Books on School Integration and Racism

Children of the Dream

School busing has been in the news again as a result of the conflict between Democratic presidential nominee Joe Biden and his runningmate Kamala Harris during the primary debate last year over Biden’s stance on busing in the 1980s. School integration has long been a complicated part of race relations in the United States. In 1954, the Supreme Court handed down their ruling in Brown v Board of Education, which stated that state-sponsored school segregation was unconstitutional (because it violates the 14th amendment). The resistance to integrating the schools stemmed in part from those invested in segregation (racists) knowing that integration of the schools would result in the integration of much of the culture (Johnson 1). Children would become friends with each other and that would have an integrating effect on their social circles for the rest of their lives. Integration builds empathy and humanizes those who children may have been raised to hate or fear.

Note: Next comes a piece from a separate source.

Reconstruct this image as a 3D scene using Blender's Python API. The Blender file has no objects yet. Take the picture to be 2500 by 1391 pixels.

The effects of busing as a tool of integration have been debated for years (for example, you can read more at NPR, The Washington Post, and Politico), but the experts largely agree that school integration does have positive effects on the achievement gap and undermining systemic racism, we just didn’t give it a chance for long enough.

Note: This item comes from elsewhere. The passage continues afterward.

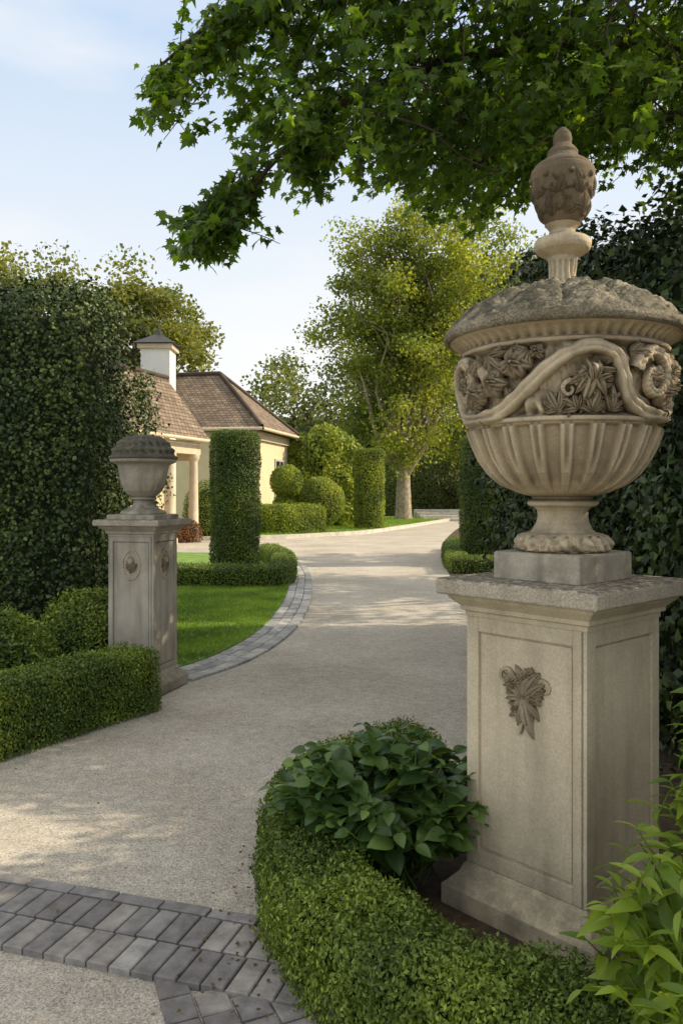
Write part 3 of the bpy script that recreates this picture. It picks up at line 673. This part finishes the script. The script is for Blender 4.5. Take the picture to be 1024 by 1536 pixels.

Now, as conversations about anti-racism abound, taking another look at school integration is a good idea. Fortunately, there are plenty of books for doing just that. Just last year, two books came out that look at integration specifically: The Long Ride by Marina Tamar Budhos, a middle-grade novel about forced busing in New York City in 1971, and Children of the Dream: Why School Integration Works by Rucker C. Johnson with Alexander Nazaryan, an academic examination of school integration and the consequences of failing to fully invest in policies to support it. Johnson and Nazaryan argue for “three powerful cures to unequal educational opportunity: (1) integration, (2) equitable school funding, and (3) high-quality preschool investments—all of which were tried before but abandoned, partly out of resistance, but also out of a lack of collective patience and wholesale integration of the policies themselves” (12). This book is a pretty academic take (it’s written by an economist), driven by data on education policy, so it is not a “casual” read, but the argument is cogent and persuasive and the authors make it even more relevant through the connections they make between educational inequality and other forms of systemic racism (they specifically examine the cases of Eric Garner, Michael Brown, and Freddie Gray in their intro).

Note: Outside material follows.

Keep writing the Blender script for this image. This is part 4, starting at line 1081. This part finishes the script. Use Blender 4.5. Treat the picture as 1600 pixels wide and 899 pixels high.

Another book that may be of interest is Why Are All the Black Kids Sitting Together in the Cafeteria?: And Other Conversations about Race by Beverly Daniel Tatum, which focuses on the psychology of racism. Three chapters in “Part II: Understanding Blackness in a White Context” examine the development of racial identity over the course of childhood, adolescence, and adulthood and can help elucidate how segregation reinforces racism.

Norman-Rockwell-The-Problem-We-All-Live-With-1964

The Problem We All Live With by Norman Rockwell (1954) depicts Ruby Bridges being escorted to school by U.S. Marshals in New Orleans.

Books about Civil Rights Era school integration

There are also many books about the history of school integration during the 1950s, including Remember: The Journey to School Integration by Toni Morrison and Through My Eyes by Ruby Bridges. A large number of books focus on Ruby Bridges or the Little Rock Nine, whose integration of their schools in New Orleans and Little Rock, respectively, became iconic images of the Civil Rights Era. I actually wrote about Ruby Bridges in my dissertation, and coverage of her story continues to be a popular way to discuss Civil Rights with young children.

a girl stands at the door

A Girl Stands at the Door: The Generation of Young Women Who Desegregated America’s Schools by Rachel Devlin is a newer (2018) book that I am very excited about. In the book, Devlin looks at the history of school integration as a grassroots movement that was largely led by girls and young women and their families, whose court cases put pressure on the federal government to act. This book does a fabulous job of centering Black girlhood, which, along with the role of Black women, often gets sidelined by the “great men theory of history,” no matter how much girls contributed to the high profile protests of the era.

Taken as a whole, these books make clear at least two important points. 1) The history of school integration is one that young people have been at the center of as active participants, not just pawns in policy wars, and 2) school integration is a vital part of dismantling systemic racism. We just have to figure out how to do it well and stick with it.